TO BE DONE ->
Your task is to retype the lines from the opening of the material through the line that includes "s = MB(); s.pbox(O". Do not copy the pictures.
----- STORED DATA
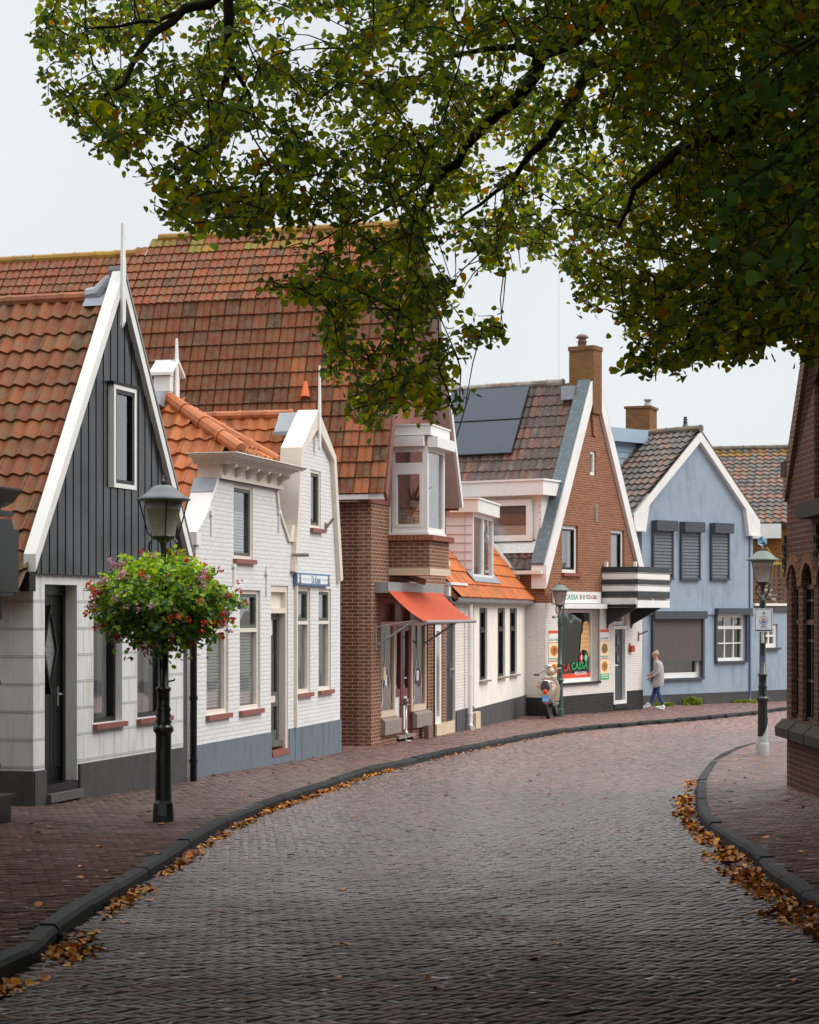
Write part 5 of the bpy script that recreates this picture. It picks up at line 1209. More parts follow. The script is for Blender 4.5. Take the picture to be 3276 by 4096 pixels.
s = MB(); s.fbox(F5, ud0 - .12, ud1 + .1, zdt_, zdr_, -3.2, odf + .16); s.fbox(F5, ud0 - .15, ud1 + .14, zdr_ + .001, zdr_ + .04, -3.2, odf + .19); s.build('dormer_roof', WHITEP, dorm)
s = MB(); s.pbox(O + U * (ud0 - .5) + V_ * .42 + N_ * .06, U * (ud1 - ud0 + .8), V_ * .3, N_ * .02); s.build('lead_apron', LEAD, dorm)

# ---------------------------------------------------------------- H6 pizza house
F6 = Face((3.56, 51.8), (6.74, 57.2)); W6 = F6.L
h6 = thing('pizzeria_house', 'orange brick gabled house with white ground floor, pizza sign, striped balcony and solar panels', 'house', base(F6))
zlow = gp(F6.P(W6, 0).y) - .5; S6 = F6.side(11)
at6 = lambda f, x, y, o=0: F6.at(f(x, y), o)
A6 = at6(DD, 1252, 771, .1); L6 = at6(DD, 1150, 1196, .1); R6_ = at6(DD, 1357.5, 1193, .1)
L6 = (L6[0], (L6[1] + R6_[1]) / 2); R6_ = (R6_[0], L6[1]); A6 = ((L6[0] + R6_[0]) / 2 * .5 + A6[0] * .5, A6[1])
zwb = F6.z(R8(700, 549)); 
g0_ = wrect(F6, R8, 496, 882, 606, 1372); dr6 = wrect(F6, R8, 1033, 1170, 780, 1590); tr6 = wrect(F6, R8, 1060, 1152, 640, 762)
wu1 = wrect(F6, R7, 877, 998, 1405, 1762); wu2 = wrect(F6, R7, 1243, 1345, 1438, 1800); slit = wrect(F6, R7, 1087, 1132, 846, 1030)
dr6 = (dr6[0], dr6[1], dr6[2], dr6[3])
ru = lambda u, d=0: (L6[1] + (A6[1] - L6[1]) * (u - L6[0]) / (A6[0] - L6[0]) if u < A6[0] else R6_[1] + (A6[1] - R6_[1]) * (R6_[0] - u) / (R6_[0] - A6[0])) - d
mb = MB(); mb.prism(F6, [(0, zwb), (W6, zwb), (W6, max(ru(W6, .1), zwb + .3)), (A6[0], A6[1] - .2), (0, max(ru(0, .1), zwb + .3))], -.25, 0, [rect(*wu1), rect(*wu2), rect(*slit)], mi=0)
mb.prism(F6, [(0, zlow), (dr6[0], zlow), (dr6[0], tr6[3]), (dr6[1], tr6[3]), (dr6[1], zlow), (W6, zlow), (W6, zwb - .001), (0, zwb - .001)], -.25, .012, [rect(*g0_)], mi=1)
zse = S6.z(R7(600, 1735)); mb.fbox(S6, 0, 10.748, zwb, zse + .1, -.25, 0, mi=0); mb.fbox(S6, 0, 10.748, zlow, zwb - .001, -.25, .012, mi=1)
mb.fbox(F6.side(11, W6), 0, 10.7, zlow, zse + .1, .01, .26, mi=0)
mb.build('wall', [BRICKC, WBRICK2], h6)
zp6 = F6.z(R8(700, 1490)); s = MB(); s.fbox(F6, -.02, dr6[0] - .01, zlow, zp6, .014, .035); s.fbox(F6, dr6[1] + .01, W6 + .01, zlow, zp6, .014, .035); s.fbox(S6, 0, 11.03, zlow, zp6, .014, .035); s.fbox(F6, dr6[0] - .01, dr6[1] + .01, zlow, dr6[2], -.2, .03); s.build('plinth', DBRICK, h6)
for w in (wu1, wu2): window(F6, h6, w[0], w[1], w[2], w[3], back=.12, w=.09, fm=WHITEP, sm=BLACKP, inside=MIDIN, curtain=('full' if w is wu2 else True))
s = MB(); n = 9
for k in range(n): s.fbox(F6, wu1[0] - .03 + (wu1[1] - wu1[0] + .12) * k / n, wu1[0] - .03 + (wu1[1] - wu1[0] + .12) * (k + .93) / n, wu1[2] - .09, wu1[2] - .003, -.1, .09)
s.build('sill', SILLR, h6)
window(F6, h6, *slit[:2], slit[2], slit[3], back=.1, w=.09, fm=WHITEP, inside=CURT, curtain='full')
s = MB(); u, z = at6(R7, 1133, 1318); s.fbox(F6, u - .09, u + .09, z - .24, z + .24, .002, .02)
for k in range(4): s.fbox(F6, u - .07, u + .07, z - .18 + k * .1, z - .14 + k * .1, .021, .03)
s.build('vent', GREYC, h6)
# shop window
win6 = window(F6, h6, *g0_[:2], g0_[2], g0_[3], back=.22, w=.1, fm=WHITEP, glass=GLD, inside=mat('dark_brick_reflection_room', rgb(78, 62, 52), .9, var=.5, vs=1.2), sill=BLACKP, sill_o=.08)
s = MB(); s.fbox(F6, g0_[0] - .2, g0_[1] + .12, g0_[3] + .01, g0_[3] + .14, .014, .22); s.build('shutter_box', WHITEP, h6)
s = MB(); s.fbox(F6, g0_[1] - .05, g0_[1] + .02, g0_[2], g0_[3], .0135, .05); s.fbox(F6, g0_[0] - .04, g0_[1] + .02, g0_[3] - .04, g0_[3] + .03, .0135, .05); s.build('shutter_rail', ZINC, h6)
RED, GRN, ORR = cmat('sign_red', 206, 52, 40), cmat('sign_green', 38, 168, 96), cmat('band_orange_red', 224, 74, 34)
TEAL = cmat('sign_teal', 70, 160, 140); SKIN_T = cmat('tower_sand', 226, 180, 128); DKR = cmat('sign_dark_red', 150, 70, 60)
WH = cmat('lettering_white', 225, 225, 230)
W_ = lambda x, y: F6.at(S4(x, y), -.2)
ow = -.205
s = MB(); a = W_(345, 1835); b = W_(915, 1800); s.fbox(F6, g0_[0] + .1, g0_[1] - .1, g0_[2] + .1, g0_[2] + .23, ow, ow + .006); s.build('window_band', ORR, win6)
zl_ = W_(370, 1690)[1]; zh_ = W_(370, 1550)[1]; ul = W_(372, 1600)[0]; um_ = W_(500, 1600)[0]; uh = W_(838, 1600)[0]
lettering(F6, win6, 'LA', ul, um_, zl_, zh_, ow + .006, RED, True); lettering(F6, win6, 'CASSA', um_ + .06, uh, zl_ + .03, zh_ + .03, ow + .006, GRN, True)
z2a = W_(575, 1765)[1]; z2b = W_(575, 1705)[1]; s = MB(); s.fbox(F6, W_(572, 1700)[0], uh, z2a - .02, z2b + .02, ow, ow + .004); s.build('window_caption_ground', mat('caption_grey', rgb(70, 72, 84)), win6)
lettering(F6, win6, 'PIZZA & GRILL', W_(580, 1700)[0], uh - .05, z2a, z2b, ow + .007, WH, True)
for (cx_, m_) in ((716, RED), (803, GRN)):
    c = W_(cx_, 1428); s = MB(); s.prism(F6, [(c[0], c[1] - .15), (c[0] + .14, c[1]), (c[0], c[1] + .15), (c[0] - .14, c[1])], ow, ow + .005, col=None); dm2 = s.build('diamond', m_, win6)
    s = MB(); s.prism(F6, [(c[0] - .02, c[1] - .07), (c[0] + .02, c[1] - .07), (c[0] + .045, c[1] + .05), (c[0], c[1] + .08), (c[0] - .045, c[1] + .05)], ow + .006, ow + .008); s.build('diamond_mark', WH, dm2)
tw = [(690, 1310), (697, 1240), (705, 1110), (710, 990), (722, 945), (745, 920), (745, 800), (760, 735), (800, 705), (845, 725), (870, 800), (870, 960), (882, 1040), (880, 1240), (868, 1400), (850, 1400), (840, 1330), (800, 1275), (750, 1262), (715, 1285), (700, 1322)]
s = MB(); s.prism(F6, [W_(*p) for p in tw], ow, ow + .004); tw_o = s.build('tower_picture', SKIN_T, win6)
s = MB()
for y in (780, 860, 960, 1050, 1130, 1210):
    for k in range(6):
        x = 725 + k * 24 if y > 930 else 757 + k * 18
        p = W_(x, y); s.fbox(F6, p[0] - .012, p[0] + .012, p[1] - .035, p[1] + .035, ow + .0045, ow + .006)
s.build('tower_arches', mat('tower_brown', rgb(190, 132, 84)), tw_o)
# name board over the window
sb = wrect(F6, R8, 400, 888, 425, 545); s = MB(); s.fbox(F6, sb[0], sb[1], sb[2], sb[3], .014, .07); sgn = s.build('sign', WHITEP, h6)
V6 = lambda x, y: F6.at(R8(x, y), .07)
zs0, zs1 = V6(700, 512)[1], V6(700, 458)[1]
lettering(F6, sgn, 'LA', V6(432, 480)[0], V6(520, 480)[0], zs0, zs1, .073, DKR, True); lettering(F6, sgn, 'CASSA', V6(535, 480)[0], V6(680, 480)[0], zs0, zs1, .073, TEAL, True)
lettering(F6, sgn, 'PIZZA & GRILL', V6(760, 480)[0], V6(872, 480)[0], zs0 + .02, zs1 - .01, .073, DKR)
for (cx_, m_) in ((703, DKR), (735, TEAL)):
    c = V6(cx_, 484); s = MB(); s.prism(F6, [(c[0], c[1] - .085), (c[0] + .08, c[1]), (c[0], c[1] + .085), (c[0] - .08, c[1])], .071, .075, [[(c[0], c[1] - .04), (c[0] + .03, c[1]), (c[0], c[1] + .04), (c[0] - .03, c[1])]]); s.build('diamond', m_, sgn)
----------
SOLUTION TO THIS PROBLEM ->
Write part 5 of the bpy script that recreates this picture. It picks up at line 1209. More parts follow. The script is for Blender 4.5. Take the picture to be 3276 by 4096 pixels.
s = MB(); s.fbox(F5, ud0 - .12, ud1 + .1, zdt_, zdr_, -3.2, odf + .16); s.fbox(F5, ud0 - .15, ud1 + .14, zdr_ + .001, zdr_ + .04, -3.2, odf + .19); s.build('dormer_roof', WHITEP, dorm)
s = MB(); s.pbox(O + U * (ud0 - .5) + V_ * .42 + N_ * .06, U * (ud1 - ud0 + .8), V_ * .3, N_ * .02); s.build('lead_apron', LEAD, dorm)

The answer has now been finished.